On set, we talk about brightness when it comes to absolute luminosity – meaning how much light actually comes from a source or reaches a specific area in an image. This is not the same as contrast or color temperature. Brightness determines whether your camera can still see details in the shadows or if the highlights are already clipping into pure white.
Practically, this is measured in lux (illuminance on a surface) or candela (luminous intensity of the source itself). On set, we use a light meter – either an incident meter (measures incoming light) or a spot meter (measures reflected light from a specific point). If I measure a set key light with an incident meter and it shows 800 lux, then I know: that's my reference for this scene. Brightness dictates how long I need to expose and whether I need ND filters to stay within my desired aperture and frame rate.
The critical point: too much brightness clips. Modern cameras record in log formats and have a certain maximum output. If a window in the background is too bright, it will turn pure white – no detail, no recovery possible. That's why you work with flags and reflectors to control brightness while simultaneously filling shadows. A face at 2000 lux can mean clipping in the eyes if you don't dim it accordingly or expose the camera differently.

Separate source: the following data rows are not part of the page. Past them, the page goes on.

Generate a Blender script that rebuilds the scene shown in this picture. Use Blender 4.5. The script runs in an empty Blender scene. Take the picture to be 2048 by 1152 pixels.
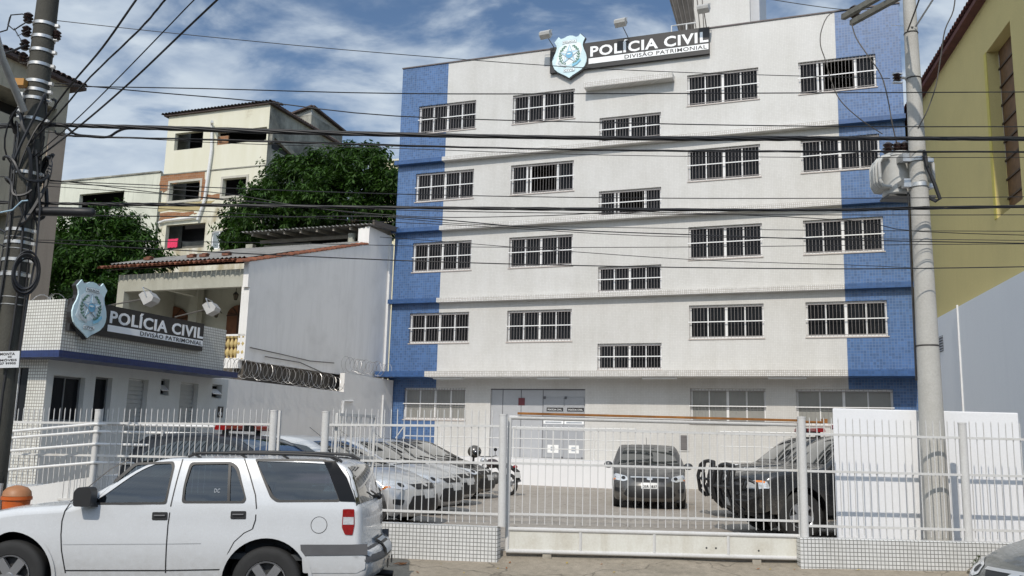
import bpy, math, random
from mathutils import Vector, Matrix, geometry
import numpy as np
random.seed(7)
rnd = random.uniform
scn = bpy.context.scene
col = scn.collection
R = math.radians
# ------------------------------------------------------------------ camera
CZ = 1.9
FOC, PITCH, ROLL, YAWB = 1801.02, 0.1698, 0.0254, 0.3567
def _axes():
    cp, sp = math.cos(PITCH), math.sin(PITCH)
    fw = Vector((0, cp, sp)); rt = Vector((1, 0, 0)); up = rt.cross(fw)
    cr, sr = math.cos(ROLL), math.sin(ROLL)
    return rt * cr + up * sr, up * cr - rt * sr, fw
RT, UP, FW = _axes()
cd = bpy.data.cameras.new('camera'); cam = bpy.data.objects.new('camera', cd); col.objects.link(cam)
cd.sensor_width = 36; cd.lens = FOC / 2048 * 36; cd.clip_start = .1; cd.clip_end = 3000
mw = Matrix((RT, UP, -FW)).transposed().to_4x4(); mw.translation = (0, 0, CZ)
cam.matrix_world = mw
scn.camera = cam
# ------------------------------------------------------------------ world
SUN_EL, SUN_AZ = R(41), R(15)
w = bpy.data.worlds.new('World'); scn.world = w; w.use_nodes = True
nt = w.node_tree; N = nt.nodes; L = nt.links; N.clear()
out = N.new('ShaderNodeOutputWorld'); bg = N.new('ShaderNodeBackground'); L.new(bg.outputs[0], out.inputs[0])
sky = N.new('ShaderNodeTexSky'); sky.sky_type = 'NISHITA'; sky.sun_disc = False
sky.sun_elevation = SUN_EL; sky.sun_rotation = math.pi + SUN_AZ; sky.dust_density = .6; sky.ozone_density = 2.2; sky.air_density = 1.0
bg.inputs[1].default_value = .125
tc = N.new('ShaderNodeTexCoord'); sp = N.new('ShaderNodeSeparateXYZ'); L.new(tc.outputs['Generated'], sp.inputs[0])
def wm(op, a, b=None, c=None):
    n = N.new('ShaderNodeMath'); n.operation = op
    for i, v in enumerate((a, b, c)):
        if v is None: continue
        if isinstance(v, (int, float)): n.inputs[i].default_value = v
        else: L.new(v, n.inputs[i])
    return n.outputs[0]
zz = wm('ADD', wm('MAXIMUM', sp.outputs[2], 0), .22)
cx = wm('DIVIDE', sp.outputs[0], zz); cy = wm('DIVIDE', sp.outputs[1], zz)
cv = N.new('ShaderNodeCombineXYZ'); L.new(cx, cv.inputs[0]); L.new(cy, cv.inputs[1])
def wnoise(scale, detail, rough, stretch, dist=0, off=0, rot=.5):
    m = N.new('ShaderNodeMapping'); m.inputs['Scale'].default_value = stretch; m.inputs['Location'].default_value = (off, off * .7, 0)
    m.inputs['Rotation'].default_value = (0, 0, rot)
    L.new(cv.outputs[0], m.inputs[0]); n = N.new('ShaderNodeTexNoise'); L.new(m.outputs[0], n.inputs['Vector'])
    n.inputs['Scale'].default_value = scale; n.inputs['Detail'].default_value = detail; n.inputs['Roughness'].default_value = rough
    n.inputs['Distortion'].default_value = dist
    return n.outputs[0]
n1 = wnoise(1.1, 3, .5, (1, 1.0, 1), .3, 3.1); n2 = wnoise(4.2, 8, .55, (1.0, 1.35, 1), .25, 1.7); n3 = wnoise(5.0, 8, .55, (1.0, 1.5, 1), .3, 8)
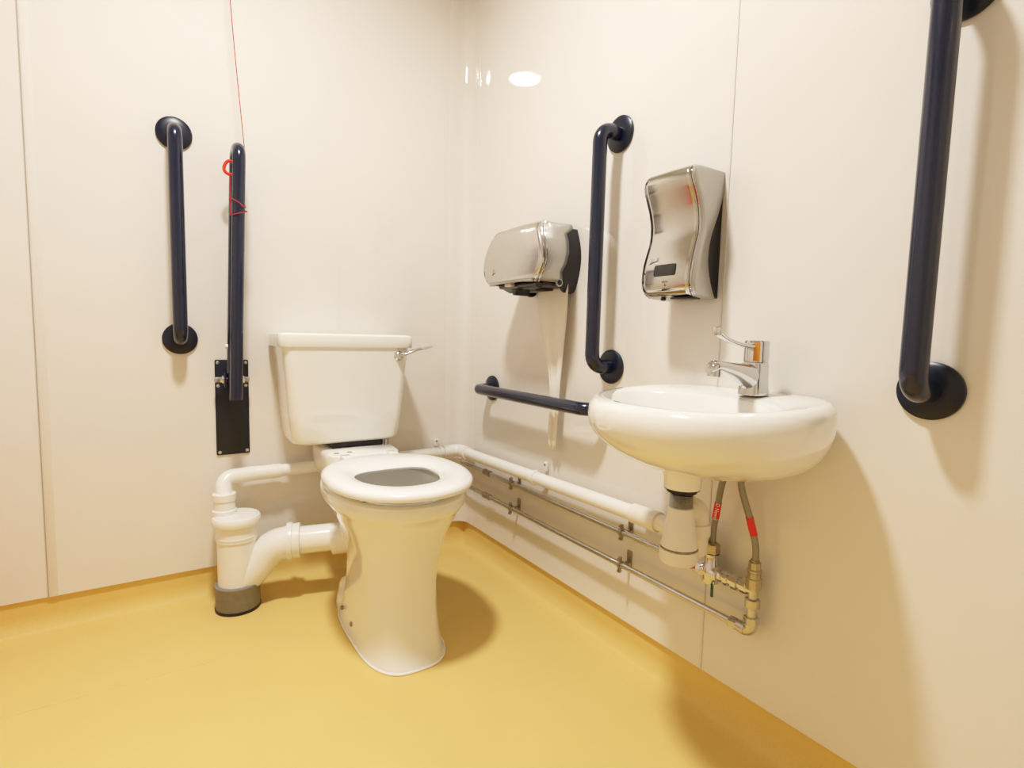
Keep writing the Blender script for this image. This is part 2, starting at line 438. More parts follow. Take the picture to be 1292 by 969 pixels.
# ---------------------------------------------------------------- basin waste pipe (runs along both walls)
waste = thing('waste_pipe', 'white plastic waste pipe running round the corner above the metal pipes', 'pipe', (-0.045, -0.045, 0.40))
WZ0, WZ1 = 0.402, 0.424     # slight fall
wx = -0.047
bm = new(); tube(bm, [(wx, -0.075, WZ0), (wx, -0.99, WZ1-0.002)], 0.0195, 24); obj('pipe_run', bm, M['pvc'], waste)
bm = new(); tube(bm, [(-0.085, wx, WZ0), (-0.775, wx, 0.398)], 0.0195, 24); obj('pipe_run', bm, M['pvc'], waste)
bm = new(); tube(bm, fillet([(wx, -0.118, WZ0), (wx, wx, WZ0), (-0.118, wx, WZ0)], 0.028), 0.0245, 24); obj('elbow', bm, M['pvc'], waste)
bm = new(); tube(bm, [(wx, -0.975, WZ1-0.002), (wx, -1.055, WZ1-0.001)], 0.0245, 24); tube(bm, [(wx, -1.05, WZ1-0.001), (wx, -1.13, WZ1)], 0.0195, 24); obj('coupling', bm, M['pvc2'], waste)
bm = new(); tube(bm, [(-0.700, wx, 0.398), (-0.790, wx, 0.398)], 0.0225, 24); tube(bm, [(-0.722, wx, 0.398), (-0.727, wx, 0.398)], 0.024, 24); obj('coupling', bm, M['pvc'], waste)
bm = new(); tube(bm, fillet([(-0.782, wx, 0.398), (QX, wx-0.012, 0.397), (QX, QY, 0.345)], {'d': 0.03, 1: 0.045}, 10), 0.0235, 24); obj('elbow', bm, M['pvc'], waste)
def wclip(p, along):
    """saddle clip around the waste pipe; along = 'x' or 'y'"""
    bm = new()
    if along == 'y':
        x, y, z = p
        lathe(bm, [(0.0205, -0.007), (0.0232, -0.007), (0.0232, 0.007), (0.0205, 0.007)], p, (0, 1, 0), 28)
        box(bm, (-0.012, y-0.008, z+0.015), (-0.0005, y+0.008, z+0.046), 0.003)
        box(bm, (-0.012, y-0.008, z-0.040), (-0.0005, y+0.008, z-0.015), 0.003)
        c = obj('pipe_clip', bm, M['pvc'], waste)
        for dz in (0.037, -0.033):
            b2 = new(); lathe(b2, [(0.0042, 0), (0.0042, 0.0015), (0.002, 0.002)], (-0.012, y, z+dz), (-1, 0, 0), 12); sub(c, obj('screw', b2, M['zinc']))
    else:
        x, y, z = p
        lathe(bm, [(0.0205, -0.007), (0.0232, -0.007), (0.0232, 0.007), (0.0205, 0.007)], p, (1, 0, 0), 28)
        box(bm, (x-0.008, -0.012, z+0.015), (x+0.008, -0.0005, z+0.044), 0.003)
        c = obj('pipe_clip', bm, M['pvc'], waste)
        b2 = new(); lathe(b2, [(0.0042, 0), (0.0042, 0.0015), (0.002, 0.002)], (x, -0.012, z+0.036), (0, -1, 0), 12); sub(c, obj('screw', b2, M['zinc']))
wclip((wx, -0.560, WZ0+0.011), 'y')
wclip((-0.128, wx, WZ0), 'x')

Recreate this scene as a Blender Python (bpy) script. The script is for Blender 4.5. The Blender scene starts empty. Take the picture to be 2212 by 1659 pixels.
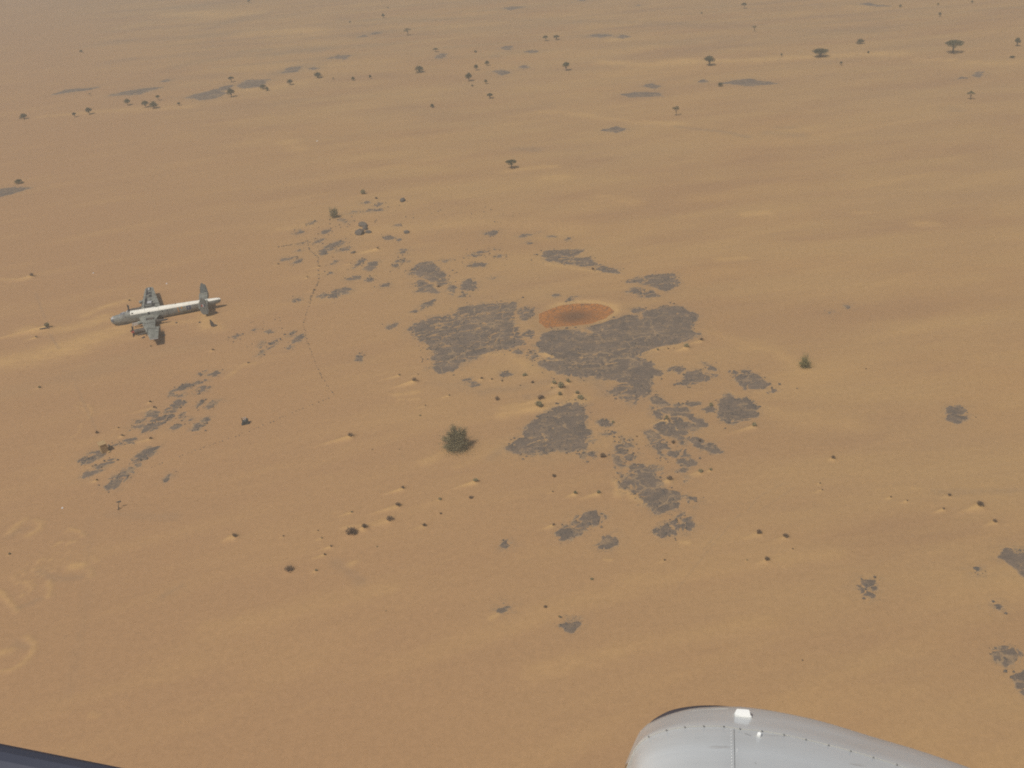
import bpy, bmesh, math, random
import numpy as np
from mathutils import Vector, Matrix

# ------------------------------------------------------------------ camera, world, sun, exposure
sc = bpy.context.scene
COL = sc.collection
PITCH, ROLL, CAMH, FPX = math.radians(29.3), math.radians(4.8), 105.0, 2124.0
Fv = Vector((0, math.cos(PITCH), -math.sin(PITCH)))
R0 = Vector((1, 0, 0)); U0 = R0.cross(Fv)
Rv = math.cos(ROLL) * R0 - math.sin(ROLL) * U0
Uv = math.sin(ROLL) * R0 + math.cos(ROLL) * U0
CAM = Vector((0, 0, CAMH))
cd = bpy.data.cameras.new('camera'); cam = bpy.data.objects.new('camera', cd); COL.objects.link(cam)
cd.sensor_width = 36.0; cd.lens = 36.0 * FPX / 2212.0
cd.clip_start = 0.05; cd.clip_end = 40000
cam.matrix_world = Matrix((( Rv.x, Uv.x, -Fv.x, CAM.x), (Rv.y, Uv.y, -Fv.y, CAM.y), (Rv.z, Uv.z, -Fv.z, CAM.z), (0, 0, 0, 1)))
sc.camera = cam

SUN_EL, SHADOW_AZ = math.radians(57), math.radians(42)      # shadows fall away from the camera and to the right
sun_from = Vector((-math.sin(SHADOW_AZ) * math.cos(SUN_EL), -math.cos(SHADOW_AZ) * math.cos(SUN_EL), math.sin(SUN_EL)))
sl = bpy.data.lights.new('sun', 'SUN'); sl.energy = 3.3; sl.angle = math.radians(0.53); sl.color = (1.0, 0.95, 0.87)
so = bpy.data.objects.new('sun', sl); COL.objects.link(so)
so.rotation_euler = (-sun_from).to_track_quat('-Z', 'Y').to_euler()
w = bpy.data.worlds.new('World'); sc.world = w; w.use_nodes = True
nt = w.node_tree; nt.nodes.clear()
sky = nt.nodes.new('ShaderNodeTexSky'); sky.sky_type = 'NISHITA'; sky.sun_disc = False
sky.sun_elevation = SUN_EL; sky.sun_rotation = math.atan2(sun_from.x, sun_from.y); sky.dust_density = 3.0
bg = nt.nodes.new('ShaderNodeBackground'); bg.inputs['Strength'].default_value = 0.08
wo = nt.nodes.new('ShaderNodeOutputWorld')
nt.links.new(sky.outputs[0], bg.inputs[0]); nt.links.new(bg.outputs[0], wo.inputs[0])
sc.view_settings.view_transform = 'Standard'; sc.view_settings.look = 'None'
sc.view_settings.exposure = -0.14; sc.view_settings.gamma = 1.0
sc.cycles.volume_bounces = 0
sc.cycles.filter_width = 1.9
sc.cycles.use_denoising = False

rng = random.Random(7)
nrng = np.random.default_rng(11)

# ------------------------------------------------------------------ photograph tiles -> ground
TILES = {'T1': (0, 0, 2.0331), 'T2': (1088, 0, 2.0331), 'T3': (2176, 0, 2.0331), 'T4': (0, 816, 2.0331),
         'T5': (1088, 816, 2.0331), 'T6': (2176, 816, 2.0331), 'T7': (0, 1632, 1.3554), 'T8': (1632, 1632, 1.3554),
         'A': (880, 560, 4.066), 'B': (1300, 700, 4.066), 'C': (1700, 1000, 4.066), 'D': (1900, 1250, 4.066),
         'E': (1400, 1250, 4.066), 'L1': (0, 1600, 3.95), 'L2': (0, 1980, 3.95), 'G': (0, 0, 0.67770)}
def pix(t, x, y):
    ox, oy, s = TILES[t]
    return ((ox + x / s) * 0.67770, (oy + y / s) * 0.67770)
def un(px, py, z=0.0):
    d = Fv + Rv * ((px - 1106) / FPX) + Uv * ((829.5 - py) / FPX)
    k = (z - CAMH) / d.z
    return CAM + d * k
def gp(t, x, y):
    p = un(*pix(t, x, y)); return p.x, p.y
def mpp(x, y):                       # metres per photo pixel (2212 wide) across the view at a ground point
    v = Vector((x, y, 0)) - CAM
    return v.dot(Fv) / FPX

# ------------------------------------------------------------------ numpy noise
def _h(ix, iy, s):
    n = (ix.astype(np.int64) * 374761393 + iy.astype(np.int64) * 668265263 + s * 974711) & 0x7fffffff
    n = ((n ^ (n >> 13)) * 1274126177) & 0x7fffffff
    n = n ^ (n >> 16)
    return (n & 0xffff) / 65535.0
def vnoise(x, y, s=0):
    ix = np.floor(x); iy = np.floor(y); fx = x - ix; fy = y - iy
    fx = fx * fx * (3 - 2 * fx); fy = fy * fy * (3 - 2 * fy)
    a = _h(ix, iy, s); b = _h(ix + 1, iy, s); c = _h(ix, iy + 1, s); d = _h(ix + 1, iy + 1, s)
    return (a + (b - a) * fx) * (1 - fy) + (c + (d - c) * fx) * fy
def fbm(x, y, s=0, o=4):
    t = 0; a = 1.0; n = 0
    for i in range(o):
        t = t + a * (vnoise(x, y, s + i * 17) * 2 - 1); n += a; a *= 0.5; x = x * 2.03 + 7.1; y = y * 2.03 + 3.7
    return t / n
def sstep(a, b, v):
    t = np.clip((v - a) / (b - a), 0, 1); return t * t * (3 - 2 * t)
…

Also important: brightness and exposure are closely related, but not identical. You can shoot a very bright scene underexposed – then it will look dark, even though there's a lot of light. Conversely, you can overexpose with little light and get an overexposed, washed-out scene. A lot can be corrected in grading, but if you handle brightness cleverly on set, you'll save yourself headaches later. Use your waveform and histogram – they show you the brightness distribution pixel by pixel.